The delicate balance that has to be kept is largely outside of the Fed’s control no matter what. Why do we care what interest rates are, then?

Oh, yes. The rest of us have to pay interest on the money we borrow from banks. Low rates benefit everyone as long as inflation remains low, and in an economy that still needs more work the Fed is going to do its best to keep the stimulus coming. The problem, however, is that it is losing a little more control every day – and the market is now betting that it has more power than the Fed.

Who will win? We’ll find out this summer, if the rhetoric from the Fed is accurate.

13 thoughts on “Betting on Low Interest

  1. It seems to me, companies need to hire more workers, and/or pay the workers they have more money. Gets the money out there circulating rather than sitting being hoarded by people that already have tons of it, the money is being put to work expanding the economy, and maybe we’ll have a little bit of inflation…which, despite an almost pathological fear of by our corporate-run government, is probably a good thing. Then a rise in interest rates will actually help keep that inflation in check.

    • This is what the Fed wanted all along, and since they can only influence money supply it was their contribution to ending the Depression. The missing piece is, indeed, that the money is not getting out into the world and doing good things like creating work, etc. A little inflation would indeed be a good thing because it would put pressure on everyone sitting on the money to spend it. But the plan just isn’t working.
      That’s basically what we call a “liquidity trap” in a nutshell. There is liquidity, but there is too much of it.
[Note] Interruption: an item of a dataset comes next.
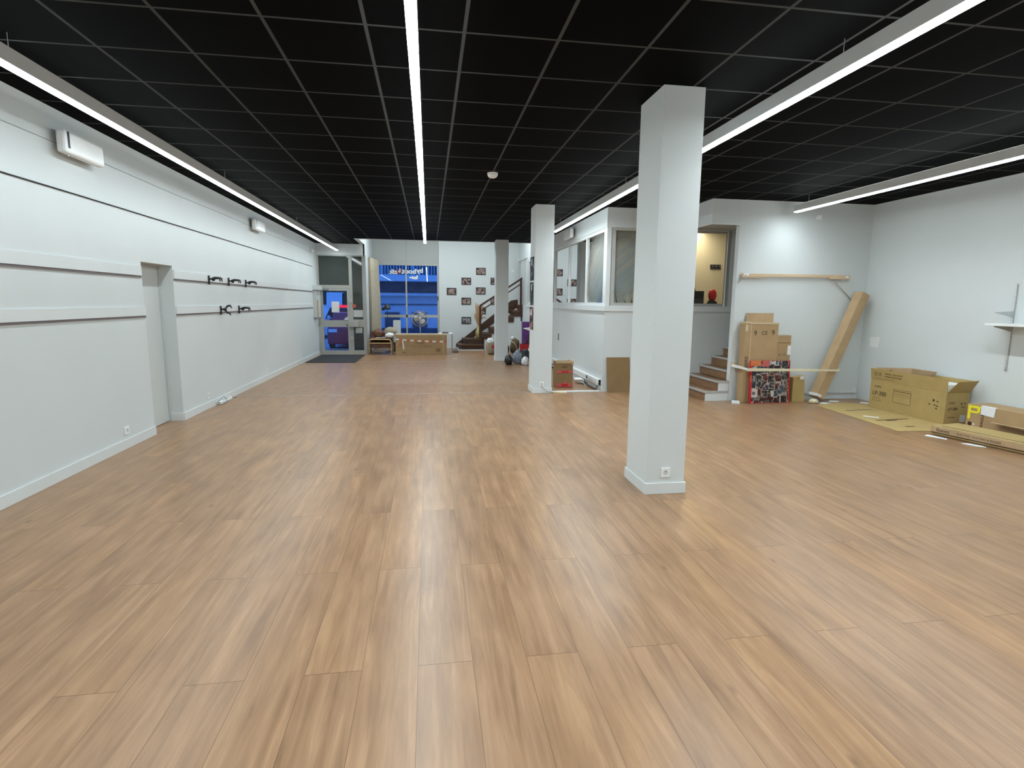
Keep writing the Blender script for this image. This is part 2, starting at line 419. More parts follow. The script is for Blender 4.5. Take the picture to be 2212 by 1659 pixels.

    • I wouldn’t say crash, but there will be pain. I do see a quarter point early in the summer and maybe another quarter later on – and that might be it for now. But when it happens there could well be a panic given how much is bet against it happening. And the word “bet” is indeed the right word.

  2. If they did raise rates I’ll bet nothing really happens. Availability of credit has a lot more to do with credit ratings these days. Finding a loan is the hard part & consumers are paying a lot more for mortgages than they used to anyways because they have to take what they can get.

  3. Be careful what you wish for with inflation. If it takes off it will be unstoppable with all this cash on the sidelines.

    • If all this money went out into the economy at once, you are right. The trick is to have a gradual turnaround, which is what we’re hoping for. Stagflation would be unbearable right now, yes.

  4. The US dollar is in a strange position. There is far too much of it around, thanks to quantitative easing, BUT the velocity of it is low because a lot of it is being sat on. China is one example. The problem arises if those sitting on it decide to become more active with it. Their problem is, they lose too, but sitting on it is merely an interest-free loan to the Fed. My guess is that any prediction of the future is likely to be wrong because there rare too many things that could happen and nobody has a clue as to the mindsets of the few who pull the triggers.

    • Absolutely. If that idle money goes out slowly, which is to say velocity increases slowly, all should be good. But if it starts moving rapidly for whatever reason there will be inflation. Currently, velocity (I favor MZM) is if anything still going down. But it’s a crapshoot.